The National Association of Corrosion Engineers (NACE) estimates 25-30% of all corrosion-related damage can be eliminated with improved painting practices estimated at $250-300 billion. A proven maintenance program designed to prevent the conditions that cause corrosion rather than dealing with its effects, have the potential in creating thousands of high-paying jobs for American workers. This would be based on a simple economic principal, “replace economic waste with pro-active work”.

Note: The passage of the corrosion-prevention tax credit bill (HR 4913) would provide a tremendous incentive for companies to adapt maintenance painting programs.

LCS — Program Advantages

• Increase service life for manufactured products and steel structures
• New jobs for U.S. workers trained in LCS-maintenance programs
• Energy savings for corrosion prevention by protective coatings
• Improve asset performance and operational readiness
• Worker safety and morale
• Remanufacturing and recycling potential
• Trade balance, U.S.-made products that last longer reduce foreign imports
• Reduce
• Material waste
• Disposal costs
• VOCs, HAPs, and other forms of environmental pollution
• Corrosion-related repairs downtime
• Early replacement costs
• Lean engineering — need to over-design structures to resist corrosion

Conclusion

A return to planned maintenance is an economic certainty due to the rising global population and energy costs.

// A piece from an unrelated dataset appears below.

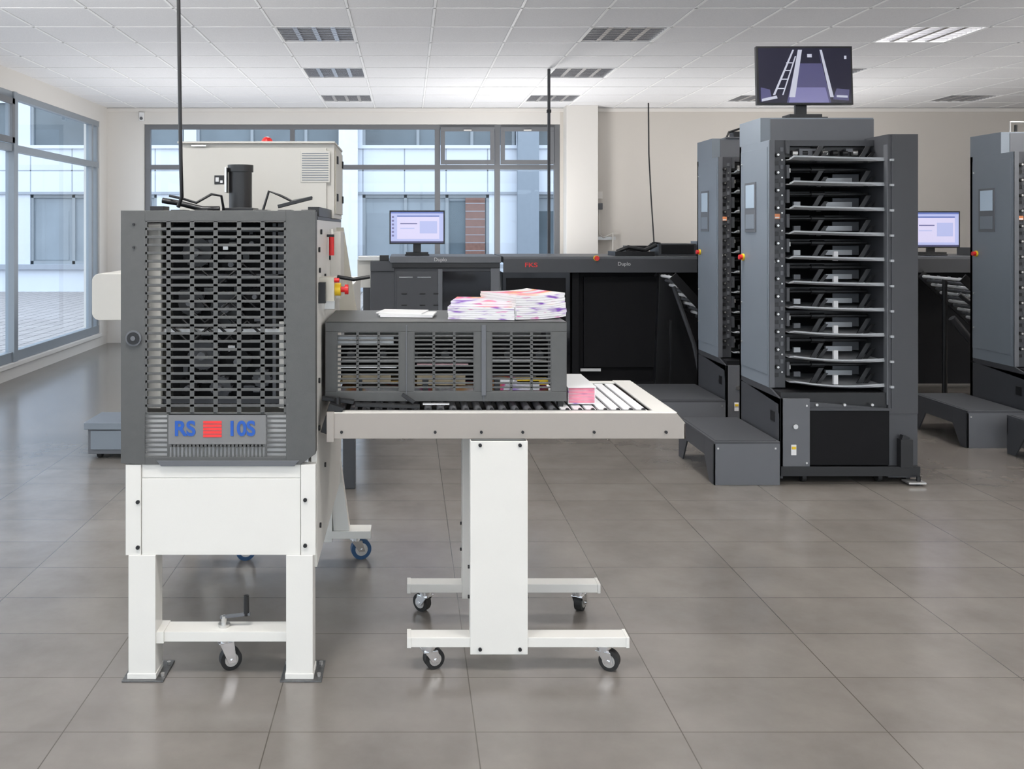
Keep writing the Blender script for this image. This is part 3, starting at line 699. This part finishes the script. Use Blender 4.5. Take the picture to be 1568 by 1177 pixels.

Today, there is a critical need for coatings that last longer. Billions of dollars are lost each year due to the limited service life for high-value durable goods, equipment, and steel structures. As energy costs rise, asset prices will as rise as well, consisting of manufacturing costs, transportation, operating expenses, and outdated maintenance practices. To offset rising energy costs, the development of a new generation of strategically engineered maintenance programs for paints and coatings are needed for product life maximization.

The argument for planned maintenance is simple, it takes far less resources to repair a coating than it does to repair or replace the surface it is designed to protect.